Obedience training is a lifelong process. One obedience course
does not a trained dog make! Obedience commands need to be practiced
and incorporated into your daily life. In a dog pack, the alpha
animal uses occasional reminders to reinforce his authority. Certain
commands, like DOWN/STAY, are especially effective, nonviolent
reminders of a dog's place in the family pack order and who's really
in charge here.
A well-trained obedient dog is a happy
dog and a joy to live with. Dogs want to please and need a job to do. Training gives them the
opportunity to do both. A well-trained dog has more freedom. He
can go more places and do more things with you because he knows
how to behave. A well-trained dog that's secure in his place within
the family pack is comfortable and confident. He knows what's expected
of him. He knows his limits and who his leaders are. He's free
from the responsibility of running the household and making decisions.
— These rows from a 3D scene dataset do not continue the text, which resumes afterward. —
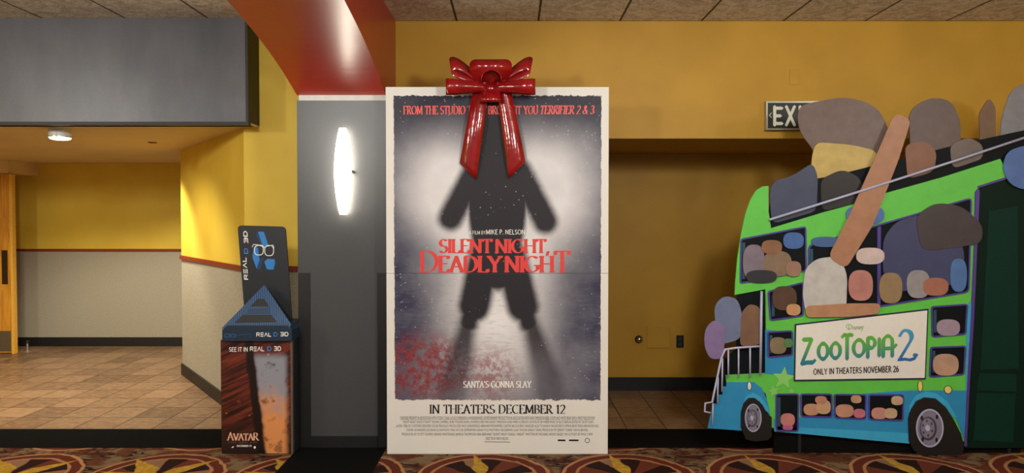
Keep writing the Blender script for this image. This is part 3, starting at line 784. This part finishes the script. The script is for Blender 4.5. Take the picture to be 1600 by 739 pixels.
bm = prism_bm([tri_pt(*p) for p in outer], (0, .012, -.004)); link('triangle_flap', bm, M['rib'], bi)
def hole(pts): return link('flap_hole', prism_bm([tri_pt(*p) + Vector((0, -.0022, .0007)) for p in pts], (0, .0018, -.0006)), M['ink'], bi)
hole([(366, 504.5), (380, 492), (424, 492), (433, 503.5)]); hole([(391, 479), (403, 467), (413, 467), (421, 479)])
link('flap_bar', prism_bm([tri_pt(*p) + Vector((0, -.004, .001)) for p in ((388, 483), (422, 480), (421, 490), (386, 490.5))], (0, .003, 0)), M['bluecard'], bi)
# tall back card, leaning a little
BKY = BF + .19
card = rounded([(371, 352), (446, 354), (457, 512), (384, 512)], 7)
plate('back_card', card, BKY, .012, M['card'], bi)
BK = BKY - .0015
def rq(cx, cy, w, h):
    """text quad that reads upwards: u runs up the card"""
    return None
def up_text(name, geom, x0, yb, x1, yt, m, lean=-.09):
    # text base line on the right side, reading from bottom to top
    def lx(x, y): return x + (yb - y) * lean
    letter(name, geom, ((lx(x0, yb), yb), (lx(x0, yt), yt), (lx(x1, yt), yt), (lx(x1, yb), yb)), BK, m, bi)
up_text('card_lettering', tech_geom('REAL'), 381.5, 437, 388, 402, M['wink'])
up_text('card_lettering', tech_geom('D'), 381.5, 396.5, 388, 388, M['blueink'])
up_text('card_lettering', tech_geom('3D'), 381.5, 380, 388, 361, M['wink'])
M['logoblue'] = plain('logo_blue', (44, 122, 190), .4); M['logodark'] = plain('logo_dark_blue', (30, 56, 96), .4)
def mark(pts, m, off=0.0): plate('recycle_arrow', pts, BK - off, .0008, m, bi)
mark([(403, 362), (412, 362), (420, 385), (412, 388)], M['logoblue']); mark([(400, 368), (403, 362), (412, 388), (409, 385)], M['logodark'])
mark([(397, 385), (403, 387), (405.5, 406), (401, 420), (395, 404), (394.5, 399)], M['logoblue'], .0004); mark([(401, 420), (406, 404), (412, 403), (407, 422)], M['logodark'], .0004)
mark([(413, 409), (418, 404.5), (429, 405), (430, 411), (427, 421.5), (417, 421)], M['logoblue'], .0006)
ring('glasses_icon', ell(404.5, 391, 7.5, 8, 24, 2.6), 1.1, BK - .001, .0012, M['wink'], bi); ring('glasses_icon', ell(420.5, 391.5, 7.5, 8.6, 24, 2.6), 1.1, BK - .001, .0012, M['wink'], bi)
link('glasses_icon', tube_bm([P(394, 386, BK - .001), P(396, 382, BK - .001), P(410, 383.5, BK - .001), P(413, 387, BK - .001), P(417, 384.5, BK - .001), P(427, 383, BK - .001), P(428, 388, BK - .001)], .003, 6), M['wink'], bi)

# ================================================================== BUS STANDEE
SY = 4.645
bu = thing('bus_standee', 'big green and blue double-decker bus cardboard standee standing at the right', 'cardboard standee', Vector((P(1380, 700, SY).x, SY + .03, 0)))
def pr(name, c, rough=.42, var=.05): return plain(name, c, rough, .4, 0, var, 14)
M['bgreen'] = pr('green_print', (92, 186, 72)); M['bgreen2'] = pr('pale_green_print', (134, 196, 104)); M['bblue'] = pr('blue_print', (42, 132, 180)); M['bblue2'] = pr('light_blue_print', (56, 158, 200))
M['bframe'] = pr('violet_frame_print', (72, 60, 138)); M['bdark'] = plain('dark_window_print', (14, 19, 23), .5, .12); M['bteal'] = pr('teal_inner_print', (36, 74, 88)); M['brail'] = pr('pale_rail_print', (168, 170, 196))
M['bfront'] = plain('dark_green_front_print', (8, 32, 25), .5, .12); M['bfront2'] = plain('green_glass_print', (12, 46, 38), .5, .12); M['bpurple'] = pr('purple_edge_print', (78, 56, 134)); M['tyre'] = pr('tyre_print', (26, 25, 25)); M['hub'] = pr('grey_wheel_print', (120, 116, 134)); M['hub2'] = pr('dark_wheel_print', (62, 60, 72))
YO = SY
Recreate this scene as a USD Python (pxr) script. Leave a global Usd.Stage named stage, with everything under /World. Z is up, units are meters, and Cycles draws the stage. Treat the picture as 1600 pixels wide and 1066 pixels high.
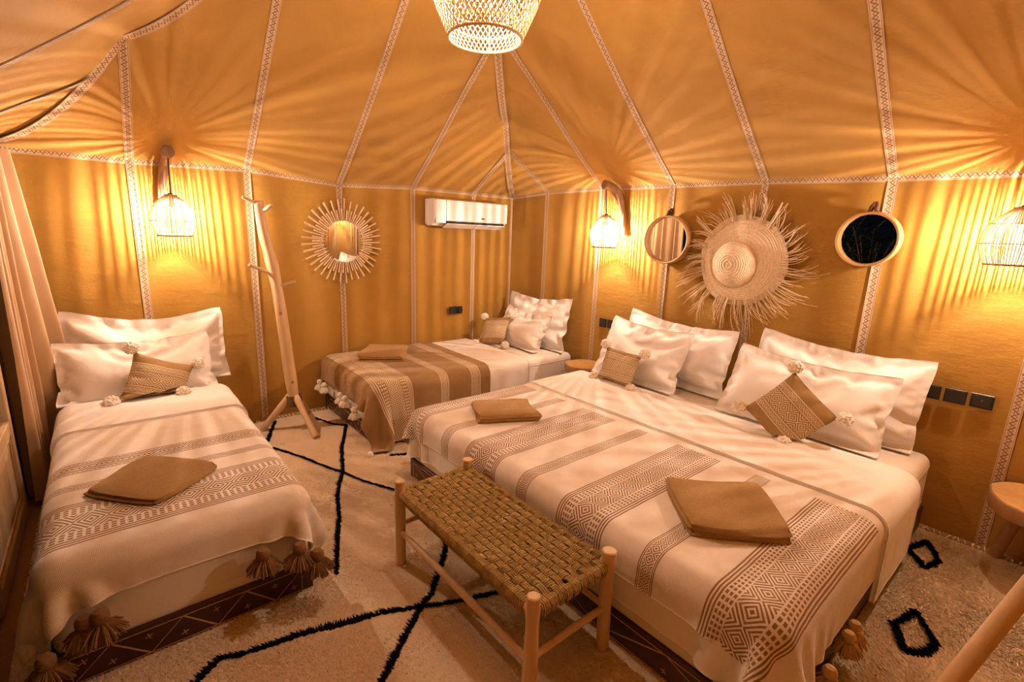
import math, random
import numpy as np, trimesh
from scipy.ndimage import zoom as nd_zoom, gaussian_filter
from scipy.interpolate import griddata
from pxr import Usd, UsdGeom, UsdLux, UsdShade, Gf, Sdf, Vt
import usdkit, meshkit

stage = Usd.Stage.CreateInMemory()
UsdGeom.SetStageUpAxis(stage, UsdGeom.Tokens.z)
UsdGeom.SetStageMetersPerUnit(stage, 1.0)
UsdGeom.Xform.Define(stage, '/World')
stage.SetDefaultPrim(stage.GetPrimAtPath('/World'))
PI = math.pi
A = np.array

# ---------------------------------------------------------------- camera, sky, lamps' strength, exposure
CAM = dict(pos=(-3.7723, -4.5221, 1.6785), yaw=0.867, pitch=0.215, roll=0.037, f=755.6)
EXPOSURE = 1.02
LAMP_COLOR = (1.0, 0.752, 0.60)
SCONCE_STRENGTH = 7000.0
PENDANT_STRENGTH = 640.0
NIGHT = 0.0012

def make_camera():
    c = UsdGeom.Camera.Define(stage, '/World/camera')
    y, p, ro = CAM['yaw'], CAM['pitch'], CAM['roll']
    fw = A([math.cos(y)*math.cos(p), math.sin(y)*math.cos(p), -math.sin(p)])
    r = A([math.sin(y), -math.cos(y), 0]); u = np.cross(r, fw)
    r2 = r*math.cos(ro)+u*math.sin(ro); u2 = u*math.cos(ro)-r*math.sin(ro)
    m = Gf.Matrix4d(*r2, 0, *u2, 0, *(-fw), 0, *CAM['pos'], 1)
    c.AddTransformOp().Set(m)
    c.CreateHorizontalApertureAttr(36.0); c.CreateVerticalApertureAttr(36.0*1066/1600)
    c.CreateFocalLengthAttr(CAM['f']/1600*36.0)
    c.CreateClippingRangeAttr(Gf.Vec2f(0.05, 100))
    c.CreateExposureAttr(EXPOSURE)
make_camera()
dome = UsdLux.DomeLight.Define(stage, '/World/night_sky')
dome.CreateColorAttr(Gf.Vec3f(0.25, 0.35, 0.6)); dome.CreateIntensityAttr(NIGHT)

# ---------------------------------------------------------------- material helpers
class E:
    """An expression over Cycles math nodes."""
    def __init__(s, g, ref): s.g, s.r = g, ref
    def _b(s, op, o): return s.g.m(op, s, o)
    def __add__(s, o): return s._b('add', o)
    __radd__ = __add__
    def __sub__(s, o): return s._b('subtract', o)
    def __rsub__(s, o): return s.g.m('subtract', o, s)
    def __mul__(s, o): return s._b('multiply', o)
    __rmul__ = __mul__
    def __truediv__(s, o): return s._b('divide', o)
    def lt(s, o): return s._b('less_than', o)
    def gt(s, o): return s._b('greater_than', o)
    def frac(s): return s.g.m('fraction', s)
    def abs(s): return s.g.m('absolute', s)
    def max(s, o): return s._b('maximum', o)
    def min(s, o): return s._b('minimum', o)

class Graph:
    def __init__(s): s.n, s.l = {}, []
    def node(s, kind, **inp):
        nm = f'n{len(s.n)}'; vals = {}
        for k, v in inp.items():
            if isinstance(v, E): s.l.append((v.r, f'{nm}.{k}'))
            else: vals[k] = v
        s.n[nm] = (kind, vals); return nm
    def out(s, kind, sock, **inp): return E(s, s.node(kind, **inp)+'.'+sock)
    def m(s, op, a, b=0.0): return s.out('math', 'value', math_type=op, value1=a, value2=b)
    def uv(s):
        a = s.out('attribute', 'vector', attribute='st')
        q = s.node('separate_xyz', vector=a)
        return E(s, q+'.x'), E(s, q+'.y')
    def pos(s): return s.out('texture_coordinate', 'object')
    def noise(s, scale, detail=3, rough=.55, vec=None, sock='fac', stretch=None):
        vec = vec or s.out('geometry', 'position')
        if stretch: vec = s.out('mapping', 'vector', vector=vec, scale=stretch)
        return s.out('noise_texture', sock, vector=vec, scale=float(scale), detail=float(detail), roughness=float(rough))
    def mix(s, f, a, b): return s.out('mix_color', 'result', fac=f, a=a, b=b)
    def ramp(s, f, stops): return s.out('rgb_ramp', 'color', fac=f, ramp=stops)
    def bump(s, h, strength=.3, dist=.01, normal=None):
        kw = dict(height=h, strength=float(strength), distance=float(dist))
        if normal is not None: kw['normal'] = normal
        return s.out('bump', 'normal', **kw)
    def done(s, name, **p):
        bs = s.node('principled_bsdf', **p)
        return usdkit.material(stage, '/World/Looks/'+name, s.n, s.l, surface=bs+'.BSDF')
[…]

He's free to be our loving companion and not your boss. He's free
to be a dog - what he was born to be and what he always wanted
to be in the first place!
When You Need Professional Help:
If your dog has already injured you or someone else or if you
are afraid of your dog, you should consult with a qualified professional
dog trainer or behaviorist before starting Canine Boot Camp. Your
dog should also have an exam by your veterinarian to make sure
there are no physical causes for his behavior.